- Work to do -
List each line in which the string "pixels" appears.

▬▬▬

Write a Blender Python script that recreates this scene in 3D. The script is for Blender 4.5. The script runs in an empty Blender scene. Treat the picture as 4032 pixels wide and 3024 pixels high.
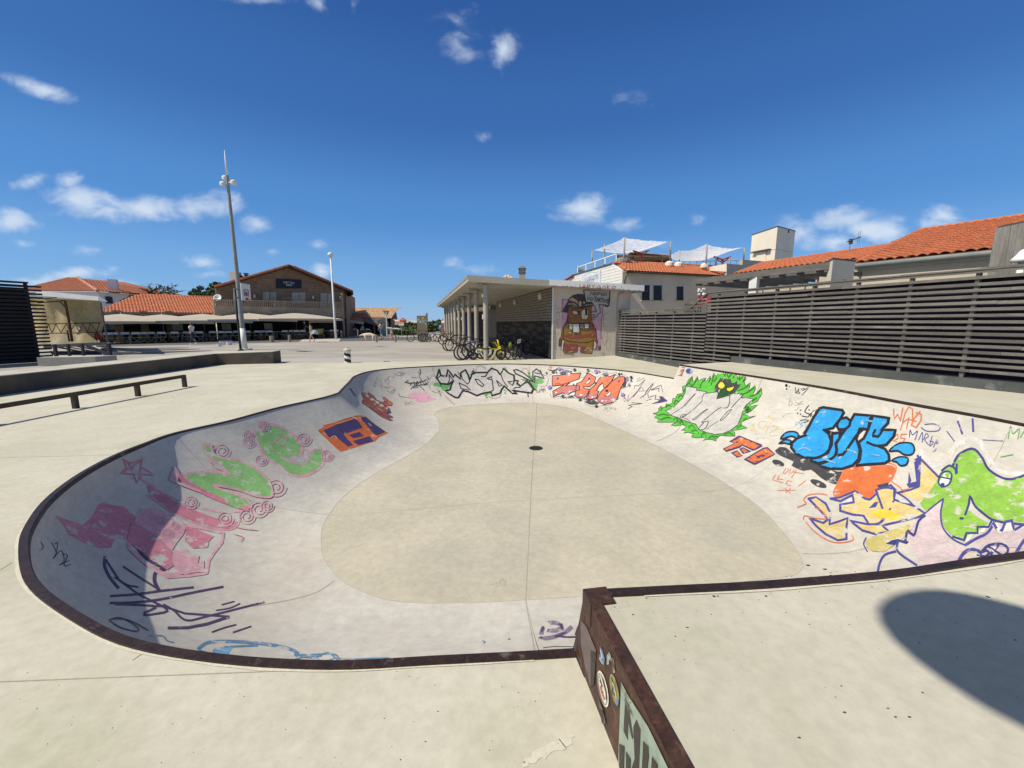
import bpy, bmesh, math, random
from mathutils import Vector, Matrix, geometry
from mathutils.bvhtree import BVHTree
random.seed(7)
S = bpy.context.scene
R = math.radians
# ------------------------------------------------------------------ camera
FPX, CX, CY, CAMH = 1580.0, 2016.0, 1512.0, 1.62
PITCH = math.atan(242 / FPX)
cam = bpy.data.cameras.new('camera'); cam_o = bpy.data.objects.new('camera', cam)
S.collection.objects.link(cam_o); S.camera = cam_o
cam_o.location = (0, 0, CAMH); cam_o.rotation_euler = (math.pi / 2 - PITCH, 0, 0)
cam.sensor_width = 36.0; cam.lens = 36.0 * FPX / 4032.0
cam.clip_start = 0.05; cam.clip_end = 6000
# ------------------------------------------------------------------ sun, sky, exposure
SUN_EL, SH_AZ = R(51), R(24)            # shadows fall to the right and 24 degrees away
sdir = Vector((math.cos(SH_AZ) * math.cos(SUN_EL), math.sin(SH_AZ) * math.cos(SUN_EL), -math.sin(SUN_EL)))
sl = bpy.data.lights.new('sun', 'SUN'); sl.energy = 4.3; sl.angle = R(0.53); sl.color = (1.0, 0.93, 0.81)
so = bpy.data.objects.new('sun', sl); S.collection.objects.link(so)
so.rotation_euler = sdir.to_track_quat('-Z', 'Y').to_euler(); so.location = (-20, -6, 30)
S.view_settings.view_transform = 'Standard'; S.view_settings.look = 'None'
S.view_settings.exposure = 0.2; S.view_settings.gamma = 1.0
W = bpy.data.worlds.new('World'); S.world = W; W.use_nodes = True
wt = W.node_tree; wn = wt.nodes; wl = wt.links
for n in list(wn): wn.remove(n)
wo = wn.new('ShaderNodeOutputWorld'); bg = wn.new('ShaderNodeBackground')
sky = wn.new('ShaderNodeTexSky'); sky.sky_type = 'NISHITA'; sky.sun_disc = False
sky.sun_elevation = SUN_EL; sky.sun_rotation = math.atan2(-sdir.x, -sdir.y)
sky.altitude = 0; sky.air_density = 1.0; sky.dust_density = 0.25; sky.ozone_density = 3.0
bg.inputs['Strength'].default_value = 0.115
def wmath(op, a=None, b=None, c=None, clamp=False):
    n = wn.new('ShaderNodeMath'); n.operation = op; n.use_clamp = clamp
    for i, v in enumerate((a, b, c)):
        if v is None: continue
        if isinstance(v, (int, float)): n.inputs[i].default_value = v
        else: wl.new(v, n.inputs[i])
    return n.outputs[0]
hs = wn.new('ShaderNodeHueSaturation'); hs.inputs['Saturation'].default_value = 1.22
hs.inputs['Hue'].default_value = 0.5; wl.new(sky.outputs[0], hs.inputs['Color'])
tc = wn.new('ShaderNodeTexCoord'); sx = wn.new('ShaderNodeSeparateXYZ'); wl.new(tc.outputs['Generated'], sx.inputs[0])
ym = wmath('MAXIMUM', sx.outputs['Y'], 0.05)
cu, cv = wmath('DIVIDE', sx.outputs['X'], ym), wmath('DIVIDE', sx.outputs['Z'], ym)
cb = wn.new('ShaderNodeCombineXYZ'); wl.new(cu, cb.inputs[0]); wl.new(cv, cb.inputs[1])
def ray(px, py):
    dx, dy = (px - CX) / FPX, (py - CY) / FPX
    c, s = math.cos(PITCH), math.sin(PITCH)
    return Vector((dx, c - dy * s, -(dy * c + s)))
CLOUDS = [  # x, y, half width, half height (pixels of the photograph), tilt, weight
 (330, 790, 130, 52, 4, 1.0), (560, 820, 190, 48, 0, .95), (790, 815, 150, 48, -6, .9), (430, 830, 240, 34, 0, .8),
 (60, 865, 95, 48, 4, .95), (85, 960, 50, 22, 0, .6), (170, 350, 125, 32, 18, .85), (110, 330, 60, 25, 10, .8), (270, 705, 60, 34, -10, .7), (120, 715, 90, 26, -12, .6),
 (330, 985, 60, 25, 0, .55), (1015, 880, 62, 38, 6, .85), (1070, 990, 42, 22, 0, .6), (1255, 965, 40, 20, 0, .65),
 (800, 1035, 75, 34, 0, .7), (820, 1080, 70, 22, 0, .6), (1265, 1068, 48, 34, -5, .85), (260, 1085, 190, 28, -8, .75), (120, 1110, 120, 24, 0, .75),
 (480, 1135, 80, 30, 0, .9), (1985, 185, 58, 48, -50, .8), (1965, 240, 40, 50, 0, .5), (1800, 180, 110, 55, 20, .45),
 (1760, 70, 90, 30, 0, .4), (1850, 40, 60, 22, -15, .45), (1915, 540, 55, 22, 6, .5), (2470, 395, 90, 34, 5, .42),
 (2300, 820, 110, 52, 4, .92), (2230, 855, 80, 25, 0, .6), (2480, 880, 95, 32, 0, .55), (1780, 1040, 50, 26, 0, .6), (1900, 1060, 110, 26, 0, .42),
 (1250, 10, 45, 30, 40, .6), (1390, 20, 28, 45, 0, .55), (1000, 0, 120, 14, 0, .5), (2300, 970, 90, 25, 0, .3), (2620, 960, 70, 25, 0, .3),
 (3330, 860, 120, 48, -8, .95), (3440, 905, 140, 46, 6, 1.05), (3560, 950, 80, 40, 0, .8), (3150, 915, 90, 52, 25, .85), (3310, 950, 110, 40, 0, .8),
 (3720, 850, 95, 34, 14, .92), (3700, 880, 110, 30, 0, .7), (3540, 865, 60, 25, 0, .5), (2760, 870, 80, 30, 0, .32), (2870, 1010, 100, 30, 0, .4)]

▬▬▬

- Worked solution -
Write a Blender Python script that recreates this scene in 3D. The script is for Blender 4.5. The script runs in an empty Blender scene. Treat the picture as 4032 pixels wide and 3024 pixels high.
CLOUDS = [  # x, y, half width, half height (pixels of the photograph), tilt, weight